1. Introduction
Selection Sort is a straightforward, comparison-based sorting algorithm that divides the array into two sections:
- One part of the array is sorted.
- The remaining part is unsorted.
In every iteration, the algorithm selects the minimum element from the unsorted part and places it at the beginning of the unsorted section, effectively expanding the sorted section by one element.
2. How Selection Sort Works – Conceptual Breakdown
- Start from the first element (index 0)
Assume it is the smallest element (minimum). - Iterate through the unsorted portion of the array starting from index
i + 1ton - 1. - Compare each element with the current minimum
If a smaller element is found, update the minimum index. - Swap the minimum element with the element at the current index
i
This moves the smallest element to its correct position in the sorted section. - Repeat the above steps for each position in the array
With every pass, the sorted portion grows by one and the unsorted portion shrinks. - After
n - 1passes, the array is sorted because the last remaining element is already in place.
3. Pseudocode
for i from 0 to n-1
minIndex = i
for j from i+1 to n
if array[j] < array[minIndex]
minIndex = j
swap array[i] with array[minIndex]
4. Properties of Selection Sort
| Property | Description |
| Time Complexity | O(n²) in best, average, and worst case because it always performs n²/2 comparisons. |
| Space Complexity | O(1) — performs sorting in place with no additional memory. |
| Stable | Not stable — may change the order of equal elements during swapping. |
| Adaptive | Not adaptive — does not take advantage of a partially sorted array. |
| Swap Complexity | O(n) — performs at most (n – 1) swaps, which is fewer than bubble sort. |
| Comparison Type | Uses direct element comparisons. Not suitable for complex or custom orders without modification. |
| Use Case | Best for small arrays or when memory writes are costly (due to few swaps). |
5. Java Implementation
public class SelectionSort {
public static void selectionSort(int[] arr) {
int n = arr.length;
for (int i = 0; i < n - 1; i++) {
int minIndex = i;
// Step 1: Find the minimum in the remaining unsorted array
for (int j = i + 1; j < n; j++) {
if (arr[j] < arr[minIndex]) {
minIndex = j;
}
}
// Step 2: Swap the found minimum with the first unsorted element
int temp = arr[minIndex];
arr[minIndex] = arr[i];
arr[i] = temp;
// Step 3: Print array after each pass (optional)
printArray(arr, i + 1);
}
}
// Helper function to print current state of the array
public static void printArray(int[] arr, int pass) {
System.out.print("After pass " + pass + ": ");
for (int value : arr) {
System.out.print(value + " ");
}
System.out.println();
}
public static void main(String[] args) {
int[] data = {29, 10, 14, 37, 13};
System.out.println("Original Array:");
for (int num : data) {
System.out.print(num + " ");
}
System.out.println("\n");
selectionSort(data);
System.out.println("\nSorted Array:");
for (int num : data) {
System.out.print(num + " ");
}
}
}
6. Visual Representation
Let’s walk through this array:
Initial array: [29, 10, 14, 37, 13]
- Pass 1
- Compare 29 vs 10 → min = 10
- 10 vs 14 → min = 10
- 10 vs 37 → min = 10
- 10 vs 13 → min = 10
- Swap 29 and 10
Result:[10, 29, 14, 37, 13]
- Pass 2
- Compare 29 vs 14 → min = 14
- 14 vs 37 → min = 14
- 14 vs 13 → min = 13
- Swap 29 and 13
Result:[10, 13, 14, 37, 29]
- Pass 3
- Compare 14 vs 37 → min = 14
- 14 vs 29 → min = 14
- No swap
Result:[10, 13, 14, 37, 29]
- Pass 4
- Compare 37 vs 29 → min = 29
- Swap 37 and 29
Result:[10, 13, 14, 29, 37]
- Pass 5
- Last element is already in place.
7. When to Use Selection Sort
- When working with very small datasets (under 100 elements).

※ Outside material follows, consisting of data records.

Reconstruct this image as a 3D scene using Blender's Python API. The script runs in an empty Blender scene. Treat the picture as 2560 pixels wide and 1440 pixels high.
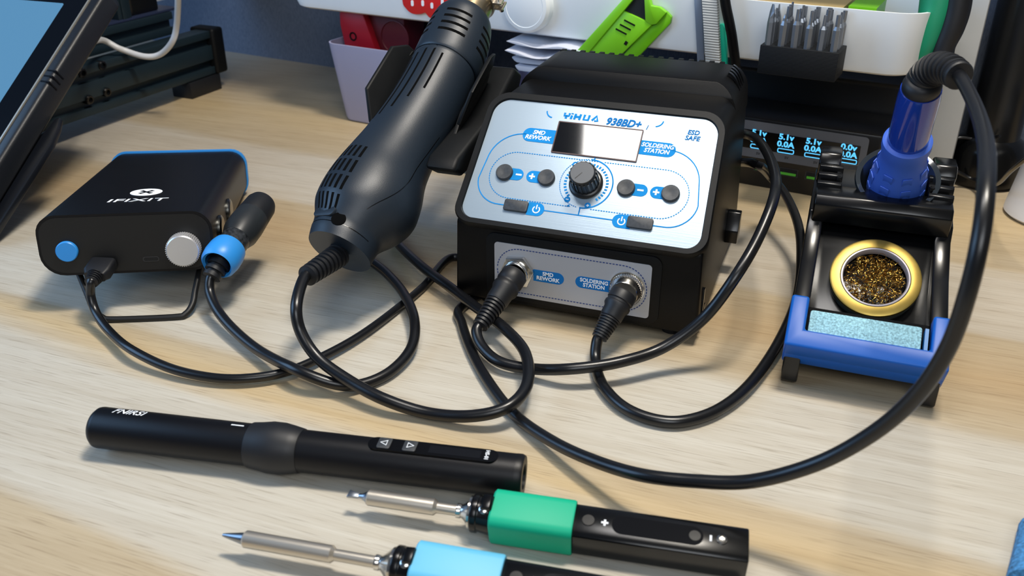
import bpy, bmesh, math, random
from mathutils import Vector, Matrix
rnd = random.Random(7)
sc = bpy.context.scene
COL = sc.collection
S = 0.001                      # the script is written in millimetres
V = Vector
# ------------------------------------------------------------------ camera
FPX, PITCH, YAW, CZ = 2243.0, math.radians(27.7), math.radians(20), 281.0
CF = V((-math.sin(YAW)*math.cos(PITCH), math.cos(YAW)*math.cos(PITCH), -math.sin(PITCH)))
CR = V((math.cos(YAW), math.sin(YAW), 0)); CU = CR.cross(CF); CC = V((0, 0, CZ))
cd = bpy.data.cameras.new('camera'); cam = bpy.data.objects.new('camera', cd); COL.objects.link(cam)
cd.sensor_width = 36; cd.lens = 36*FPX/2560; cd.clip_start = 0.01; cd.clip_end = 50
cam.matrix_world = Matrix.Translation(CC*S) @ Matrix((CR, CU, -CF)).transposed().to_4x4()
cd.dof.use_dof = True; cd.dof.focus_distance = 0.56; cd.dof.aperture_fstop = 14
sc.camera = cam
# ------------------------------------------------------------------ light
def hexc(h, a=1.0):
    h = h.lstrip('#'); c = [int(h[i:i+2], 16)/255 for i in (0, 2, 4)]
    return tuple((x/12.92 if x <= .04045 else ((x+.055)/1.055)**2.4) for x in c) + (a,)
w = bpy.data.worlds.new('world'); sc.world = w; w.use_nodes = True
nt = w.node_tree; nt.nodes.clear()
out = nt.nodes.new('ShaderNodeOutputWorld'); bg = nt.nodes.new('ShaderNodeBackground')
tc = nt.nodes.new('ShaderNodeTexCoord'); sx = nt.nodes.new('ShaderNodeSeparateXYZ')
nt.links.new(tc.outputs['Generated'], sx.inputs[0])
rp = nt.nodes.new('ShaderNodeValToRGB')          # cool on the window side, neutral on the other
mr = nt.nodes.new('ShaderNodeMapRange'); mr.inputs['From Min'].default_value = -1; mr.inputs['From Max'].default_value = 1
nt.links.new(sx.outputs['X'], mr.inputs['Value']); nt.links.new(mr.outputs[0], rp.inputs[0])
rp.color_ramp.elements[0].position = .1; rp.color_ramp.elements[0].color = (.30, .50, .90, 1)
rp.color_ramp.elements[1].position = .65; rp.color_ramp.elements[1].color = (.62, .60, .57, 1)
nt.links.new(rp.outputs[0], bg.inputs[0]); bg.inputs[1].default_value = 0.13
nt.links.new(bg.outputs[0], out.inputs[0])
def area(name, loc, target, sx_, sy_, power, color):
    l = bpy.data.lights.new(name, 'AREA'); l.shape = 'RECTANGLE'; l.size = sx_*S; l.size_y = sy_*S
    l.energy = power; l.color = color
    o = bpy.data.objects.new(name, l); COL.objects.link(o); o.location = V(loc)*S
    d = (V(target)-V(loc)).normalized(); o.rotation_euler = d.to_track_quat('-Z', 'Y').to_euler()
    return o
area('ceiling_lamp_light', (80, 500, 1300), (80, 500, 0), 260, 160, 15.5, (1.0, .93, .82))
area('desk_lamp_light', (-175, 345, 700), (-175, 345, 0), 250, 130, 1.4, (1.0, .97, .94))
area('window_light', (-1100, 60, 520), (-250, 450, 40), 700, 600, 6.0, (.36, .62, 1.0))
area('room_light', (250, -600, 900), (-100, 450, 0), 700, 500, 6.0, (.92, .96, 1.0))
sc.view_settings.view_transform = 'Standard'; sc.view_settings.look = 'None'
sc.view_settings.gamma = 1; sc.view_settings.use_curve_mapping = False
sc.view_settings.exposure = 0.0
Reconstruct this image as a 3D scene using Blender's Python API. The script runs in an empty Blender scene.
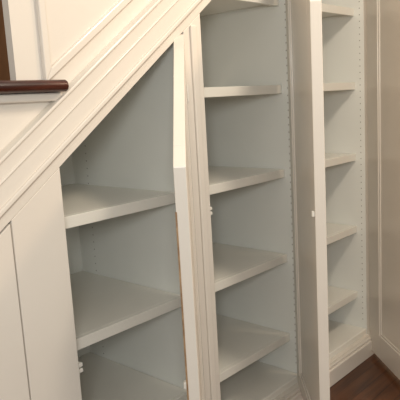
import bpy, bmesh, math
from mathutils import Vector, Matrix
S=bpy.context.scene
S.view_settings.view_transform='Standard'

# ---------------- materials ----------------
def mat(name,c1,c2,rough=0.45,scale=6,bump=0.02,metal=0):
    m=bpy.data.materials.new(name); m.use_nodes=True
    n=m.node_tree.nodes; l=m.node_tree.links; b=n['Principled BSDF']
    tc=n.new('ShaderNodeTexCoord'); nz=n.new('ShaderNodeTexNoise'); nz.inputs['Scale'].default_value=scale
    nz.inputs['Detail'].default_value=5
    l.new(tc.outputs['Object'],nz.inputs['Vector'])
    r=n.new('ShaderNodeValToRGB'); r.color_ramp.elements[0].color=(*c1,1); r.color_ramp.elements[1].color=(*c2,1)
    r.color_ramp.elements[0].position=.3; r.color_ramp.elements[1].position=.7
    l.new(nz.outputs['Fac'],r.inputs['Fac']); l.new(r.outputs['Color'],b.inputs['Base Color'])
    b.inputs['Roughness'].default_value=rough; b.inputs['Metallic'].default_value=metal
    if bump:
        nb=n.new('ShaderNodeTexNoise'); nb.inputs['Scale'].default_value=60
        l.new(tc.outputs['Object'],nb.inputs['Vector'])
        bp=n.new('ShaderNodeBump'); bp.inputs['Strength'].default_value=bump; bp.inputs['Distance'].default_value=.01
        l.new(nb.outputs['Fac'],bp.inputs['Height']); l.new(bp.outputs['Normal'],b.inputs['Normal'])
    return m
def wood(name,c1,c2,scale=(1,14,14),rough=.3,planks=False):
    m=bpy.data.materials.new(name); m.use_nodes=True
    n=m.node_tree.nodes; l=m.node_tree.links; b=n['Principled BSDF']
    tc=n.new('ShaderNodeTexCoord'); mp=n.new('ShaderNodeMapping'); mp.inputs['Scale'].default_value=scale
    nz=n.new('ShaderNodeTexNoise'); nz.inputs['Scale'].default_value=3; nz.inputs['Detail'].default_value=8
    l.new(tc.outputs['Object'],mp.inputs['Vector']); l.new(mp.outputs['Vector'],nz.inputs['Vector'])
    r=n.new('ShaderNodeValToRGB'); r.color_ramp.elements[0].color=(*c1,1); r.color_ramp.elements[1].color=(*c2,1)
    r.color_ramp.elements[0].position=.35; r.color_ramp.elements[1].position=.7
    l.new(nz.outputs['Fac'],r.inputs['Fac'])
    out=r.outputs['Color']
    if planks:
        br=n.new('ShaderNodeTexBrick'); br.inputs['Scale'].default_value=1
        br.inputs['Brick Width'].default_value=1.1; br.inputs['Row Height'].default_value=.08
        br.inputs['Mortar Size'].default_value=.0015
        br.inputs['Color1'].default_value=(1,1,1,1); br.inputs['Color2'].default_value=(.7,.7,.7,1); br.inputs['Mortar'].default_value=(.15,.15,.15,1)
        l.new(tc.outputs['Object'],br.inputs['Vector'])
        mx=n.new('ShaderNodeMixRGB'); mx.blend_type='MULTIPLY'; mx.inputs['Fac'].default_value=1
        l.new(out,mx.inputs[1]); l.new(br.outputs['Color'],mx.inputs[2]); out=mx.outputs[0]
    l.new(out,b.inputs['Base Color']); b.inputs['Roughness'].default_value=rough
    return m
M_trim=mat('warm_white_paint',(.72,.665,.595),(.74,.685,.615),.25)
M_in=mat('interior_white_paint',(.82,.825,.78),(.84,.845,.80),.36)
M_shelf=mat('shelf_paint',(.82,.79,.72),(.84,.81,.74),.24)
M_hole=mat('pin_hole_dark',(.32,.3,.27),(.38,.35,.32),.8,bump=0)
M_metal=mat('catch_plastic',(.75,.72,.66),(.8,.77,.7),.3,bump=0)
M_edge=wood('door_edge_brown',(.25,.15,.08),(.45,.30,.17),(20,20,12))  # brown tone of the thin strip on the free door edge
M_mah=wood('mahogany',(.030,.006,.003),(.085,.017,.007),(2,20,20),.2)
M_brown=wood('brown_stained_wall',(.20,.09,.035),(.30,.14,.06),(6,6,1),.5)
M_floor=wood('oak_floor',(.065,.022,.009),(.14,.052,.020),(1,14,1),.3,planks=True)
M_wall=mat('wall_paint',(.70,.60,.47),(.74,.64,.5),.6)

def empty(name):
    e=bpy.data.objects.new(name,None); S.collection.objects.link(e); return e
def finish(bm,name,m,parent=None,bevel=.0015):
    bmesh.ops.recalc_face_normals(bm,faces=bm.faces)
    me=bpy.data.meshes.new(name); bm.to_mesh(me); bm.free()
    o=bpy.data.objects.new(name,me); S.collection.objects.link(o)
    me.materials.append(m)
    if bevel:
        b=o.modifiers.new('bevel','BEVEL'); b.width=bevel; b.segments=2; b.limit_method='ANGLE'
    if parent: o.parent=parent
    return o
def add_prism(bm,pts,f0,f1):
    a=[bm.verts.new(f0(*p)) for p in pts]; b=[bm.verts.new(f1(*p)) for p in pts]
    bm.faces.new(a); bm.faces.new(b[::-1])
    n=len(pts)
    for i in range(n):
        j=(i+1)%n; bm.faces.new((a[i],b[i],b[j],a[j]))
def prisms(name,lst,m,parent=None,bevel=.0015):
    bm=bmesh.new()
    for pts,y0,y1 in lst:
        add_prism(bm,pts,lambda x,z,y0=y0:(x,y0,z),lambda x,z,y1=y1:(x,y1,z))
    return finish(bm,name,m,parent,bevel)
def R(x0,x1,z0,z1): return [(x0,z0),(x1,z0),(x1,z1),(x0,z1)]
def boxes(name,lst,m,parent=None,bevel=.0015):
    return prisms(name,[(R(b[0],b[1],b[4],b[5]),b[2],b[3]) for b in lst],m,parent,bevel)

# ---------------- dimensions ----------------
SL=.73
def L(x,o=0): return .5575+SL*x+o      # underside line of the raking frame
YF=-.075; YB=-.05; YD=.63
CEIL=2.75
B1=(.968,1.515); B2=(1.605,2.207); B3=(2.30,2.88)
XE=2.97; ZP=.13
cab=empty('under_stair_cabinet')
# face frame
ff=[]
ff.append(([(.800,.0),(.968,.0),(.968,L(.968)),(.800,L(.800))],YF,YB))
ff.append(([(1.515,0),(1.605,0),(1.605,L(1.605)),(1.515,L(1.515))],YF,YB))
ff.append(([(2.207,0),(2.30,0),(2.30,L(2.30)),(2.207,L(2.207))],YF,YB))
ff.append(([(2.88,0),(XE,0),(XE,L(XE)),(2.88,L(2.88))],YF,YB))
for a,b in ((.18,.800),B1,B2,B3): ff.append((R(a,b,0,.10),YF,YB))
ff.append((R(.10,.18,0,L(.10)),YF,YB))
ff.append(([(.10,L(.10)),(XE,L(XE)),(XE,L(XE,.065)),(.10,L(.10,.065))],YF,YB))
prisms('face_frame',ff,M_trim,cab,.002)
# bead on the posts
boxes('post_bead',[(1.545,1.575,YF-.009,YF,.09,L(1.545)),(2.238,2.268,YF-.009,YF,.09,L(2.238))],M_trim,cab,.004)
# dividers and interior
dv=[]
for i,(a,b) in enumerate(((.878,.968),(1.515,1.605),(2.207,2.30),(2.88,XE))):
    dv.append(([(a,0),(b,0),(b,L(b)),(a,L(a))],YB,YD))
prisms('divider_panels',dv,M_in,cab,.001)
prisms('back_panel',[([(.2,0),(XE,0),(XE,L(XE)),(.2,L(.2))],YD,YD+.02)],M_in,cab,0)
prisms('sloped_soffit',[([(.2,L(.2)),(XE,L(XE)),(XE,L(XE,.02)),(.2,L(.2,.02))],YB,YD+.02)],M_in,cab,0)
boxes('base_deck',[(B[0],B[1],YB,YD,.05,ZP) for B in (B1,B2,B3)],M_shelf,cab,.005)
# plinth moulding
boxes('plinth_moulding',[(.10,XE,YF-.028,YF,0,.085),(.10,XE,YF-.018,YF,.085,.10)],M_trim,cab,.004)
# shelves
TH=.038
k=0
for B,zs in ((B1,(.285,.671,1.065)),(B2,(.285,.671,1.065,1.438,1.81)),(B3,(.30,.671,1.065,1.438,1.81,2.19))):
    for z in zs:
        k+=1
        boxes('shelf_%d'%k,[(B[0]+.002,B[1]-.002,0.018,YD,z+.014,z+TH),(B[0]+.002,B[1]-.002,0,.018,z,z+TH)],M_shelf,cab,.002)
# shelf pin holes
bm=bmesh.new()
def hole(x,y,z,s):
    vs=[]
    for i in range(10):
        t=i*math.tau/10; vs.append(bm.verts.new((x+s*.0006,y+.0028*math.cos(t),z+.0028*math.sin(t))))
    bm.faces.new(vs)
for X,s in ((1.515,-1),(2.207,-1),(2.88,-1),(.968,1),(1.605,1),(2.30,1)):
    for yy in (-.028,.53):
        z=.18
        while z<min(L(X)-.08,2.4):
            hole(X,yy,z,s); z+=.032
finish(bm,'shelf_pin_holes',M_hole,cab,0)
# catches
def catch(x,z):
    boxes('catch',[(x,x+.006,-.068,-.035,z-.022,z+.022),(x+.006,x+.022,-.064,-.045,z-.015,z-.003),(x+.006,x+.022,-.064,-.045,z+.003,z+.015)],M_metal,cab,.002)
catch(.968,.645); catch(1.605,1.02); catch(2.30,1.02)

# ---------------- doors ----------------
def door(hx,width,alpha,zb=.104,T=.034,strip=False,strike=None,hinge_y=YF-.004,w=.07,hinges=True,parent=None):
    e=empty('cabinet_door')
    if parent: e.parent=parent; e.name='closed_door_leaf'
    al=math.radians(alpha)
    d=Vector((-math.cos(al),-math.sin(al),0)); n=Vector((-math.sin(al),math.cos(al),0))
    H=Vector((hx,hinge_y,0))
    def P(s,t,z): return H+d*s+n*t+Vector((0,0,z))
    top=lambda s: L(hx-s)-.006
    def piece(bm,pts,t0,t1):
        add_prism(bm,pts,lambda s,z:P(s,t0,z),lambda s,z:P(s,t1,z))
    W=width
    bm=bmesh.new()
    piece(bm,[(0,zb),(w,zb),(w,top(w)),(0,top(0))],0,T)
    piece(bm,[(W-w,zb),(W,zb),(W,top(W)),(W-w,top(W-w))],0,T)
    piece(bm,[(w,zb),(W-w,zb),(W-w,zb+w),(w,zb+w)],0,T)
    h=.085
    piece(bm,[(w,top(w)-h),(W-w,top(W-w)-h),(W-w,top(W-w)),(w,top(w))],0,T)
    finish(bm,'stiles_and_rails',M_trim,e,.002)
    bm=bmesh.new()
    piece(bm,[(w,zb+w),(W-w,zb+w),(W-w,top(W-w)-h),(w,top(w)-h)],T*.3,T*.7)
    finish(bm,'panel',M_trim,e,0)
    bm=bmesh.new(); q=.012
    for t0,t1 in ((T*.12,T*.3),(T*.7,T*.88)):
        piece(bm,[(w,zb+w),(w+q,zb+w),(w+q,top(w+q)-h),(w,top(w)-h)],t0,t1)
        piece(bm,[(W-w-q,zb+w),(W-w,zb+w),(W-w,top(W-w)-h),(W-w-q,top(W-w-q)-h)],t0,t1)
        piece(bm,[(w+q,zb+w),(W-w-q,zb+w),(W-w-q,zb+w+q),(w+q,zb+w+q)],t0,t1)
        piece(bm,[(w+q,top(w+q)-h-q*1.2),(W-w-q,top(W-w-q)-h-q*1.2),(W-w-q,top(W-w-q)-h),(w+q,top(w+q)-h)],t0,t1)
    finish(bm,'panel_bead',M_trim,e,.001)
    if strip:  # thin brown strip laid on the free edge as its dark line
        bm=bmesh.new()
        piece(bm,[(W-.010,zb+.01),(W+.0006,zb+.01),(W+.0006,top(W)-.12),(W-.010,top(W)-.12)],T-.003,T+.002)
        finish(bm,'edge_strip',M_edge,e,0)
    if strike:
        bm=bmesh.new()
        piece(bm,[(W-.022,strike-.010),(W-.004,strike-.010),(W-.004,strike+.010),(W-.022,strike+.010)],T,T+.010)
        finish(bm,'strike_plate',M_metal,e,.002)
    if hinges:
        bm=bmesh.new()
        for z in (.28,top(0)-.2):
            piece(bm,[(-.002,z-.03),(.010,z-.03),(.010,z+.03),(-.002,z+.03)],-.005,0)
        finish(bm,'hinges',M_metal,e,.002)
    return e
door(1.511,.539,41.7,strip=True,strike=.645)
door(2.203,.594,41.2,strike=1.02,T=.038)
door(2.876,.572,48,zb=.03,w=.13,hinge_y=YF-.030)
door(.796,.612,0,hinge_y=YF,hinges=False,parent=cab,w=.09)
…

- When the number of swaps must be minimized (e.g., flash memory with write limits).
- For teaching and learning sorting concepts, especially selection and swapping.
- When you need a simple and predictable sort, and performance is not critical.
- When memory usage is a concern and you want to avoid allocating extra space.
8. Limitations
- Performs O(n²) comparisons even if the array is already sorted.
- Not efficient for large datasets; use Merge Sort, Quick Sort, or Tim Sort instead.
- Not suitable when stability matters, like sorting by name then by age.